HC Deb 08 February 1993 vol 218 cc670-2
7. Mr. Ward

To ask the Secretary of State for Transport what the response has been to the future road building programme as announced in the autumn statement.

Mr. MacGregor

The 41 new scheme starts, costing over £1.3 billion, which I announced last Thursday have been widely welcomed by the construction industry and road users, as were the 41 local road schemes that I announced in the transport supplementary grant settlement last December.

Mr. Ward

Is my right hon. Friend aware that he is correct in assuming that the construction industry will welcome the increase of thousands of jobs? We hope to hear a welcome from the hon. Member for Kingston upon Hull, East (Mr. Prescott), too. Above all, will my right hon. Friend ensure that the replacement for Poole bridge, which is desperately needed in my constituency, maintains its place in the programme and goes ahead as promised?

Mr. MacGregor

My hon. Friend is right about the importance of my announcement last week for jobs in the construction industry. Next year, the programme will involve as many as 30,000 jobs in the industry. I was not surprised that there was hardly a welcome from the hon. Member for Kingston upon Hull, East (Mr. Prescott) when I made the announcement. There is no doubt that the record programme is good not only for jobs, but for the economy in terms of improving our road communications.

On the Poole harbour crossing, I can confirm to my hon. Friend that there will be public consultation in the spring. Following that, we shall press ahead with the scheme, although the completion date will depend on satisfactory progress through the statutory processes and, of course, on the availability of funds when those processes are completed.

Mr. Harvey

Is the Government's objective in proposing a Green Paper on road tolling to alter patterns of road use for environmental reasons or to raise revenue for the Treasury? If the objective is to raise revenue, is not it a bit steep to charge taxpayers to use roads for which they have already paid? If the objective is environmental, should not the revenue go to public transport?

Mr. MacGregor

We are pursuing environmental purposes in many ways in the road programme. As I said last week, next year we shall spend £2.2 billion in terms of capital investment in public transport. Given that 90 per cent. of passengers and freight now go by road, the figure compares favourably with the £2.9 billion of capital investment in roads.

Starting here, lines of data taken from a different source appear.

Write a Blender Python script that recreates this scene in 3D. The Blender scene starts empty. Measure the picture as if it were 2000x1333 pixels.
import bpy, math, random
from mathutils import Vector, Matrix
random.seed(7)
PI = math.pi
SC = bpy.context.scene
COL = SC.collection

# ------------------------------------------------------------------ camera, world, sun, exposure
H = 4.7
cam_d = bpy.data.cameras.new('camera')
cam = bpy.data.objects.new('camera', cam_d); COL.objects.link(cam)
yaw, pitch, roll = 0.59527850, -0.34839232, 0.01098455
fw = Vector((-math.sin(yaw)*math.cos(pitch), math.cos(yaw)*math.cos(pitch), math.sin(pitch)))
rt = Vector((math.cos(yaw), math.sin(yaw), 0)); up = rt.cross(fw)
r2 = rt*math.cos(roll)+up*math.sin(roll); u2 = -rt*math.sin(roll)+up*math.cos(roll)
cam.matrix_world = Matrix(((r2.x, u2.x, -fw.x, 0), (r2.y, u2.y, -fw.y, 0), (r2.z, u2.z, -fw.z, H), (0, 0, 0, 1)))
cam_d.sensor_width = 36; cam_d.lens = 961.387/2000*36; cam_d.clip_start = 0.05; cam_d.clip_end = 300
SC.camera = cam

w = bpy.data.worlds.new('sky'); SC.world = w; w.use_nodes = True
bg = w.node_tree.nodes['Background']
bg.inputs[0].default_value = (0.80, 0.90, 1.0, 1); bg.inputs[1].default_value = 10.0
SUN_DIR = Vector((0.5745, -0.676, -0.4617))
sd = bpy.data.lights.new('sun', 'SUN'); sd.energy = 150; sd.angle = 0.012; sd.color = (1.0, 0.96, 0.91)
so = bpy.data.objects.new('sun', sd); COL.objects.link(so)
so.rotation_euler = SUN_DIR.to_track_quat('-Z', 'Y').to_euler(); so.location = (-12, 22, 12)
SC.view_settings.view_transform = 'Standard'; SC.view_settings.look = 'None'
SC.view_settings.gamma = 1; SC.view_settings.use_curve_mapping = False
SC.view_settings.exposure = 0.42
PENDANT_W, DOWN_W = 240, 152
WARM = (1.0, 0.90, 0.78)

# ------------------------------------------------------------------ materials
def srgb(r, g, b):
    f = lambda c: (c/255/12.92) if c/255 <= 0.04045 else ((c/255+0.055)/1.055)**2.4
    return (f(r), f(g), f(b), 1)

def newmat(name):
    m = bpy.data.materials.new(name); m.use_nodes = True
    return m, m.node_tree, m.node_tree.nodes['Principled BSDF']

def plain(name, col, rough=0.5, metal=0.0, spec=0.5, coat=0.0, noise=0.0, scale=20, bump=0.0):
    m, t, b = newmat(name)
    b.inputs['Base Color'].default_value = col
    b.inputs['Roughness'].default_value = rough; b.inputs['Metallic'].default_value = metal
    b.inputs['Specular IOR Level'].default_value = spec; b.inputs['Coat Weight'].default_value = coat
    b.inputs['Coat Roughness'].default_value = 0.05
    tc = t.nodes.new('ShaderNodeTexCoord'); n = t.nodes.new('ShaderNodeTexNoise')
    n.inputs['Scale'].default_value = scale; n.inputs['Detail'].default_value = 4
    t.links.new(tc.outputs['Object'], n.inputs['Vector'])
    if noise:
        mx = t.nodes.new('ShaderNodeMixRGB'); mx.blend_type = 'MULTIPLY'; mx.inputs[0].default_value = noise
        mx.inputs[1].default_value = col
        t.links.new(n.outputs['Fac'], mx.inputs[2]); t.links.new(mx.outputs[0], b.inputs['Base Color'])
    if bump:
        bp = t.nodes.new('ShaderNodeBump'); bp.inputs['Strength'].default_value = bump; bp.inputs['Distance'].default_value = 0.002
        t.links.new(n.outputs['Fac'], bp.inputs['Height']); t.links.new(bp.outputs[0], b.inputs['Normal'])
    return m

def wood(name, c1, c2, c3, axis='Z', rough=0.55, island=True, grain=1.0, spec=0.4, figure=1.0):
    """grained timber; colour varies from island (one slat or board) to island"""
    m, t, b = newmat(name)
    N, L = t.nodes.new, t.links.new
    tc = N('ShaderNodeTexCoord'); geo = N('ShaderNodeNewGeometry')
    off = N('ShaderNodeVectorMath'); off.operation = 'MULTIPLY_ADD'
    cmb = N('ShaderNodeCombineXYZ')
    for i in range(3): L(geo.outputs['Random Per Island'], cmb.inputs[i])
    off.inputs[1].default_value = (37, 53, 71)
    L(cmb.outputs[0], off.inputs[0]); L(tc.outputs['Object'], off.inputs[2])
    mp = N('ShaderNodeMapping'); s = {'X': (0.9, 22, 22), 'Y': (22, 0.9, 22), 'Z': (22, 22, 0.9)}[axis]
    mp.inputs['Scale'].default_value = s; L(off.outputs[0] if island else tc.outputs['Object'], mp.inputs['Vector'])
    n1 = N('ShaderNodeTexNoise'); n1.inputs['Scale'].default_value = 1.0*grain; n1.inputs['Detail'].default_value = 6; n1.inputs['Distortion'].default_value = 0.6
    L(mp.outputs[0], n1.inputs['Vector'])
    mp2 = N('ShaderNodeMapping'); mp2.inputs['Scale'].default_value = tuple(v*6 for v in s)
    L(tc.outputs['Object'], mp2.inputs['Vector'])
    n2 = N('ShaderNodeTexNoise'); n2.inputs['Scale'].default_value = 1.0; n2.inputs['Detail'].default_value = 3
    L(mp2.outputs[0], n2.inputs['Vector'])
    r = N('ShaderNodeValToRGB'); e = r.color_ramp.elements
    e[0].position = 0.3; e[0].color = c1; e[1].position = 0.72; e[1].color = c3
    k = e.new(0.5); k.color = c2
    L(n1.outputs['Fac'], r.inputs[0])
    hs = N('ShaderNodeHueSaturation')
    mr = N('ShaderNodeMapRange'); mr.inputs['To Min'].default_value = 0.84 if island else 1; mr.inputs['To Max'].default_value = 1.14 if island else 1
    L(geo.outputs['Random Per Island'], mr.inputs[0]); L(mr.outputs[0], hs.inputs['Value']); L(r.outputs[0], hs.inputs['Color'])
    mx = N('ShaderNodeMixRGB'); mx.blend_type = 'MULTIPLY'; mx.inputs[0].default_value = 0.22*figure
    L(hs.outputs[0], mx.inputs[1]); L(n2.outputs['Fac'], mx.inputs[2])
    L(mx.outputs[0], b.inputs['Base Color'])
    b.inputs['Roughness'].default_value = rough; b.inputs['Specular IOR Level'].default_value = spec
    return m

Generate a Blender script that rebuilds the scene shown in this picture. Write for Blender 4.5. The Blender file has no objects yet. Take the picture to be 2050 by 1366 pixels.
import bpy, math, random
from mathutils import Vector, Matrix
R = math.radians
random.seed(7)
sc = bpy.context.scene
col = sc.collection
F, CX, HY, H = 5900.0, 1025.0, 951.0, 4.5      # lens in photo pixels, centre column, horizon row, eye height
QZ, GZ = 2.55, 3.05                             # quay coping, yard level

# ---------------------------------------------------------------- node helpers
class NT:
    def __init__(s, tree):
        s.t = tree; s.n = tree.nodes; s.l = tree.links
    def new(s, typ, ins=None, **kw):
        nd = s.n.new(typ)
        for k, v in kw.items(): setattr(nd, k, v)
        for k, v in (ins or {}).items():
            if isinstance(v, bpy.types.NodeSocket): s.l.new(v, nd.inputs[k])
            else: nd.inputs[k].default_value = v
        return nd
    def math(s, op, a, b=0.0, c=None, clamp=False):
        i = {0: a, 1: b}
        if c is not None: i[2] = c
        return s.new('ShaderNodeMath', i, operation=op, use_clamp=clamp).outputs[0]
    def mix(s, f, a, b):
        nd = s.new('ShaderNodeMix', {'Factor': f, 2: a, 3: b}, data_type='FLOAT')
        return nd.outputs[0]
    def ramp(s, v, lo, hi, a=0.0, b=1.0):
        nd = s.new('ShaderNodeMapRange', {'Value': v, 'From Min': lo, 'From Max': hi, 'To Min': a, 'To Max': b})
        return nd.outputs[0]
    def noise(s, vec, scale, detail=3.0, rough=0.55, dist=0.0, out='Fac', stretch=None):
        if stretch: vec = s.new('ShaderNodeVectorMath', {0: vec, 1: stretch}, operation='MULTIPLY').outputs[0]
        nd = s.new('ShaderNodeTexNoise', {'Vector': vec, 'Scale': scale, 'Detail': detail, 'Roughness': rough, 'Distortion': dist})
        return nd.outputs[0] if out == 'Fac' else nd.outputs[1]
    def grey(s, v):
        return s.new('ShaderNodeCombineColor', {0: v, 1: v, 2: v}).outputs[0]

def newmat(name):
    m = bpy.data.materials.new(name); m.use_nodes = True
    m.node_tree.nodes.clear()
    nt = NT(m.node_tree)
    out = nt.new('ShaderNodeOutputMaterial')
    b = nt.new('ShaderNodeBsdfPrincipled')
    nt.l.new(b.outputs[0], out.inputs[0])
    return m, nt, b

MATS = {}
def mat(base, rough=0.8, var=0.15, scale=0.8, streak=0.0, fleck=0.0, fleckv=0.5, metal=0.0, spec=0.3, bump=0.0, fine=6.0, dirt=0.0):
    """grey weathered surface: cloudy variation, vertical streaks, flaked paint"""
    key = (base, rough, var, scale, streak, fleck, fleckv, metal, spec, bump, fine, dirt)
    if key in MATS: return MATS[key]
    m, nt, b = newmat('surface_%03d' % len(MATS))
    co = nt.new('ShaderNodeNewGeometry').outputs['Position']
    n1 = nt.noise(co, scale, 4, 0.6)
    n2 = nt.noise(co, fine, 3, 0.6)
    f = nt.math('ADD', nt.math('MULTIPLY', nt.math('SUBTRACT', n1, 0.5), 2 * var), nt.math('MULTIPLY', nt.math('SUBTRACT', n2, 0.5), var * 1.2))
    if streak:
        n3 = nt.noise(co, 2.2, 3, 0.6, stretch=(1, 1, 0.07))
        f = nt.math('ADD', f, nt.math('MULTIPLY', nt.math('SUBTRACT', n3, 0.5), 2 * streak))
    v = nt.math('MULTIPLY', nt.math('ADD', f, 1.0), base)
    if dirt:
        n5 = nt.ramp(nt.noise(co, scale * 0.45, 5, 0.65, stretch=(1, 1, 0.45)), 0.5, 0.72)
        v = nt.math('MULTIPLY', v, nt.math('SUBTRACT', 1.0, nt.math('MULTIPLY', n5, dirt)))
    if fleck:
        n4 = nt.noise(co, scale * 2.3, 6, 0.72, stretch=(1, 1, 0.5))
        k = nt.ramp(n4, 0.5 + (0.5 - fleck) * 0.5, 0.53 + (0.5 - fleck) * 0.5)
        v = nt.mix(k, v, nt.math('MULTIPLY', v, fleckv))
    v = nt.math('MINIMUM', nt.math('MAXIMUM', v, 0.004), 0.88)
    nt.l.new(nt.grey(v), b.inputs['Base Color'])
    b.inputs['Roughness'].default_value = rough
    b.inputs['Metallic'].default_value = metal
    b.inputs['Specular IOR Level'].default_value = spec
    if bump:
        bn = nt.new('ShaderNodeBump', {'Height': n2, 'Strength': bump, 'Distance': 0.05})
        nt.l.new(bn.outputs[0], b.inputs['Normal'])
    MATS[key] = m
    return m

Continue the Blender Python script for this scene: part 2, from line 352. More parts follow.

One of the key issues in the Green Paper is that, to ensure that by the end of the century and beyond we do not have congestion on our motorways and principal roads, we may need to consider additional sources of finance to get the programme completed as quickly as we can. Even given the record programme of road building through taxpayers' funds, the main purpose of the Green Paper is to see whether private finance can augment public finance. I stress that it will be a Green Paper.

Sir Anthony Durant

Does my right hon. Friend agree that this programme is both helpful and exciting for the construction industry? I hope that he will continue with the programme beyond the present proposals. Will my right hon. Friend concentrate more of the effort in urban areas? In towns such as Reading there is major congestion. Will he also ensure that the planning process does not slow the development of such roads?

Mr. MacGregor

On the first point, if my hon. Friend looks at the public expenditure programme announced last autumn, he will see that we are maintaining a high level of road building in years two and three. There is a concentration on the urban question—I know that this does not affect my hon. Friend—both in the considerable expenditure in London in next year's programme and in the substantial number of bypasses that are now included in the road programme.

On planning inquiries, I share my hon. Friend's concern about the amount of time that we take to go through the public consultation and public inquiry processes before we can start building a road. I am studying the issue carefully to see whether we can speed up the process in a way that is compatible with maintaining the rights of individuals.

Mr. Prescott

Will the Secretary of State offer any experiments on road pricing and tolling? Does he accept that the Government raise three times more in road tax than is spent on road transport? Does he accept that that means a double whammy, in that he is trying to find a new tax to pay for the debt that the Government have imposed on this country and on its economic development?

Mr. MacGregor

That has to be nonsense. The hon. Gentleman knows that we do not have hypothecation of taxes in this country. If the hon. Gentleman is arguing that we should put more money into the road programme without considering the questions that will be raised in the Green Paper, does that mean that he has now abandoned the charge that he sometimes makes that we do not have a level playing field between road and rail?

Mr. Burns

May I suggest to my right hon. Friend a way in which his Department's budget on road building would be saved and in which expenditure could be diversified to please many of my constituents? If my right hon. Friend would be kind enough to cancel the appointment of the consultants who are studying the proposed new M12, for which nobody has asked and which no one wants, and if he used the money for other more important road projects, such as upgrading the A12 from the M25 to Chelmsford, he would kill two birds with one stone. He would please my constituents and improve road communications to the hinterland of East Anglia and to Chelmsford.

Mr. MacGregor

I note what my hon. Friend has said. That point of view has been pressed on me by other hon. Members from the same part of the country. My hon. Friend the Minister for Roads and Traffic will be visiting Essex shortly to consider those issues and I am sure that he will also take into account what my hon. Friend has said.